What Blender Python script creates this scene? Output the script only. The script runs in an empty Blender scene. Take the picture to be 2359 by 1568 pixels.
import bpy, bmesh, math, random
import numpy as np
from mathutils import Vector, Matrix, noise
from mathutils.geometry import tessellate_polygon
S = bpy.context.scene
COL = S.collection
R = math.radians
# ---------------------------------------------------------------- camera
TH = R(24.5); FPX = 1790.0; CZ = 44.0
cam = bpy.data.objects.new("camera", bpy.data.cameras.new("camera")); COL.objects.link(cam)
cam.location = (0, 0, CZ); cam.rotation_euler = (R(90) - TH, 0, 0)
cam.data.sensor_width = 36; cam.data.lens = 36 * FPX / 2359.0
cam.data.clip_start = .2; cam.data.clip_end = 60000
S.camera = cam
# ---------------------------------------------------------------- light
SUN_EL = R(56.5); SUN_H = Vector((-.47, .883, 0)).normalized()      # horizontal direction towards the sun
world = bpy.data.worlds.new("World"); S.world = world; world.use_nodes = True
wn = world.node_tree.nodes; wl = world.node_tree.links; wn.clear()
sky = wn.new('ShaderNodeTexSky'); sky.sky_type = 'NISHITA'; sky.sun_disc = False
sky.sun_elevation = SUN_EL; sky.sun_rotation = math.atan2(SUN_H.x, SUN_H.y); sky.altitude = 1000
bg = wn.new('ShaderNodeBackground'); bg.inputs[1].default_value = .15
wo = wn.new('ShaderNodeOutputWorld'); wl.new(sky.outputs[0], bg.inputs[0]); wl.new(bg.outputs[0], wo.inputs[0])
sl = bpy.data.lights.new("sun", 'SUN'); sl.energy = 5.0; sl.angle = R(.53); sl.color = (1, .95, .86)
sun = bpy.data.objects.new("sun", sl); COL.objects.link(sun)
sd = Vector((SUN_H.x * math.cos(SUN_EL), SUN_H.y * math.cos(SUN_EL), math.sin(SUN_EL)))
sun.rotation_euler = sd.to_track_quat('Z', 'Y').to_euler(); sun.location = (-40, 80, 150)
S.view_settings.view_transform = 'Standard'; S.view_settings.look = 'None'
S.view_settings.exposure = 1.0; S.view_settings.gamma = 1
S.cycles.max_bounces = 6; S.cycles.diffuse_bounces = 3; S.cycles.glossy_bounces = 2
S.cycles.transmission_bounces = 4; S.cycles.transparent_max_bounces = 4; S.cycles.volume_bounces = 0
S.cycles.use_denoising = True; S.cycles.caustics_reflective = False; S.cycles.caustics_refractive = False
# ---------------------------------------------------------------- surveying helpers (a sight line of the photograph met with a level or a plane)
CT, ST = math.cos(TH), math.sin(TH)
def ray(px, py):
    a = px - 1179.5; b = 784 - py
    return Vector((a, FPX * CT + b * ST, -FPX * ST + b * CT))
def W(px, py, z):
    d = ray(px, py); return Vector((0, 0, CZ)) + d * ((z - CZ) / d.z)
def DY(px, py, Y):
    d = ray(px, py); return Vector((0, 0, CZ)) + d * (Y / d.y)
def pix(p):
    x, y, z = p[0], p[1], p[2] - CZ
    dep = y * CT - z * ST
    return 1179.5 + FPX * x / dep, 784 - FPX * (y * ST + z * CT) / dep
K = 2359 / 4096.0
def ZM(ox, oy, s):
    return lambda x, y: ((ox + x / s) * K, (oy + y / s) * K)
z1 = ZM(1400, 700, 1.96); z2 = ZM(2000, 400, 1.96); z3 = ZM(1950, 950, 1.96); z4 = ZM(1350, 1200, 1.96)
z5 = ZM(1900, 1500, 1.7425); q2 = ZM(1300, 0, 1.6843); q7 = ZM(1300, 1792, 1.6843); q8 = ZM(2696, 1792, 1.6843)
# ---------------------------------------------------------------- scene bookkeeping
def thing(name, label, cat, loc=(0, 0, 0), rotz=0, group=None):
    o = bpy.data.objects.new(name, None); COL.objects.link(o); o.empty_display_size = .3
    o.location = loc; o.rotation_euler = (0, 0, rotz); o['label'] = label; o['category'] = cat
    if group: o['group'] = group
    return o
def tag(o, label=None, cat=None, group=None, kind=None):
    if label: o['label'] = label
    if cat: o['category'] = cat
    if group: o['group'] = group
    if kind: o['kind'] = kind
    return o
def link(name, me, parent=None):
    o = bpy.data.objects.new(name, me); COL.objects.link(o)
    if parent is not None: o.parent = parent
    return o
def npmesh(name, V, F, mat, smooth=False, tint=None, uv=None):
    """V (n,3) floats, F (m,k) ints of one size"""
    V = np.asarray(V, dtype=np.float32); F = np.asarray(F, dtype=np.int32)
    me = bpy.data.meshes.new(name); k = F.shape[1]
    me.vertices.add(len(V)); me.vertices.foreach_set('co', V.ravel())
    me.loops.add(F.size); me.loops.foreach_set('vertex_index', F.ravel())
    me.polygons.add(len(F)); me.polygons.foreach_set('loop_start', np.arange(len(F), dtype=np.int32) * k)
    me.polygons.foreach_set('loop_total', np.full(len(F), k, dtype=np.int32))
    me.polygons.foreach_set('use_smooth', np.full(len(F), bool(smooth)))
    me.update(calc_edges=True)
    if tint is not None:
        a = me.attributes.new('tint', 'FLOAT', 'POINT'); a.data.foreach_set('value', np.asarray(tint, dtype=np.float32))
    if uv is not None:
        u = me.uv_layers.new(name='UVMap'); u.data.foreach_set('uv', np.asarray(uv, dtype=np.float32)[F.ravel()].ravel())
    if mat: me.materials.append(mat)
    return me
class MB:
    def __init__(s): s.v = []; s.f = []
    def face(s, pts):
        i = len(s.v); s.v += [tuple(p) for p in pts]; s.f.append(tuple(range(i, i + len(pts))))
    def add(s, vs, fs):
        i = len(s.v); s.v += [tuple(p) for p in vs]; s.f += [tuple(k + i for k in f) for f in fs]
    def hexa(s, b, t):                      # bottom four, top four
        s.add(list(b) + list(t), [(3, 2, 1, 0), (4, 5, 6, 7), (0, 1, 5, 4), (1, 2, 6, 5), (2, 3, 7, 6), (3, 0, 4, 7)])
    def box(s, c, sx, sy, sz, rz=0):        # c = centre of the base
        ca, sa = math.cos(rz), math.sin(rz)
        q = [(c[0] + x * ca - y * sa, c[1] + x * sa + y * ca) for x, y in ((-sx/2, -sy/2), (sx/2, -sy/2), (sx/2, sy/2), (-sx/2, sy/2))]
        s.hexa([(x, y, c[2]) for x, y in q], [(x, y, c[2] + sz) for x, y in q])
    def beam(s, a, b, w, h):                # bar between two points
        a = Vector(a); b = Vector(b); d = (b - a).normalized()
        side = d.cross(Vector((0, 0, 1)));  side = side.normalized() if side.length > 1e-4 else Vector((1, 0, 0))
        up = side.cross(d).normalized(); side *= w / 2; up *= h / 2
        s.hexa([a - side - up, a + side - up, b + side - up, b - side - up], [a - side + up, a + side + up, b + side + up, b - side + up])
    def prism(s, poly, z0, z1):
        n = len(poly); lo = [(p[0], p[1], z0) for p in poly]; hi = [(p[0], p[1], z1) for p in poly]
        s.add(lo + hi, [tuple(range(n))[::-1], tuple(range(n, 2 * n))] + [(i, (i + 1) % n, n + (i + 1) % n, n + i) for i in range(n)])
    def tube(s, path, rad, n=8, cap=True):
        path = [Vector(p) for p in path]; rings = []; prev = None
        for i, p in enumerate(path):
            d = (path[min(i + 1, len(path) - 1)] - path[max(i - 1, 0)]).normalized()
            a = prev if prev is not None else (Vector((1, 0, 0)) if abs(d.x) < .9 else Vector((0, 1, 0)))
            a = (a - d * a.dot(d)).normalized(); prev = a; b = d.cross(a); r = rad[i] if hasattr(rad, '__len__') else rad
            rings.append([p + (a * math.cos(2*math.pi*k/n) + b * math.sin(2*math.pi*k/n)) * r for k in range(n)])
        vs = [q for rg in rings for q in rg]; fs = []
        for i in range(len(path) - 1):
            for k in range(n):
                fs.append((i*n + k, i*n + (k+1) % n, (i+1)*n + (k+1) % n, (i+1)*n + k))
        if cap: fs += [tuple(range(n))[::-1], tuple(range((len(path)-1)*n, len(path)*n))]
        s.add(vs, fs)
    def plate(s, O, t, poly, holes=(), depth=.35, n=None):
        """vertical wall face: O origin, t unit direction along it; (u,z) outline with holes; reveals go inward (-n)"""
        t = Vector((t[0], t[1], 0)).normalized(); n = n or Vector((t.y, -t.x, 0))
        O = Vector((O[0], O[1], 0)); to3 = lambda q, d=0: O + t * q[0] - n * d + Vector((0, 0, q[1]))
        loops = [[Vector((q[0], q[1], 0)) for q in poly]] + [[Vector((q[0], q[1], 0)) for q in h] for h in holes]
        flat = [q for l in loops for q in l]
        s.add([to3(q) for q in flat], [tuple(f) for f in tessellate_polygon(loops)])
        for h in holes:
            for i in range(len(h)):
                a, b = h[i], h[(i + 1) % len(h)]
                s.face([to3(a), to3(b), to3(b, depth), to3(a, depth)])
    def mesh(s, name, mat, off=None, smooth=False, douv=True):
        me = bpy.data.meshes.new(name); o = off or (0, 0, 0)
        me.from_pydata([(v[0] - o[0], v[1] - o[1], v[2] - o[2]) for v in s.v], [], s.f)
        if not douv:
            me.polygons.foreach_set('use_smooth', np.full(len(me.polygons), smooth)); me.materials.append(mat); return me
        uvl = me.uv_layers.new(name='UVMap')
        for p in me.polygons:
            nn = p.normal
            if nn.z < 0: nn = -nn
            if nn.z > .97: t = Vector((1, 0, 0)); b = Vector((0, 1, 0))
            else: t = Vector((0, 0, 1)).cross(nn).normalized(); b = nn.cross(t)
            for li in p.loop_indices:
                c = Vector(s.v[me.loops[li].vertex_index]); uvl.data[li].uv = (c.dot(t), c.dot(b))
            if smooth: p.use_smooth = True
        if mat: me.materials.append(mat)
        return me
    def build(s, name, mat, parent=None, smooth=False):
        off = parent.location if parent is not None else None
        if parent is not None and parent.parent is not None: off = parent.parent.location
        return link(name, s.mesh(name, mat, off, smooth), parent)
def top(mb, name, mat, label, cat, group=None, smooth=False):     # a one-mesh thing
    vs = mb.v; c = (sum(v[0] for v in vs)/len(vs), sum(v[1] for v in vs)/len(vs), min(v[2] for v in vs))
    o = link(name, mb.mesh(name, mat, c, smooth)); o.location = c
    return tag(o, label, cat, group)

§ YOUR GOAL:
Copy every line above that holds the word "scene".

§ CORRECT RESULT:
What Blender Python script creates this scene? Output the script only. The script runs in an empty Blender scene. Take the picture to be 2359 by 1568 pixels.
S = bpy.context.scene
# ---------------------------------------------------------------- scene bookkeeping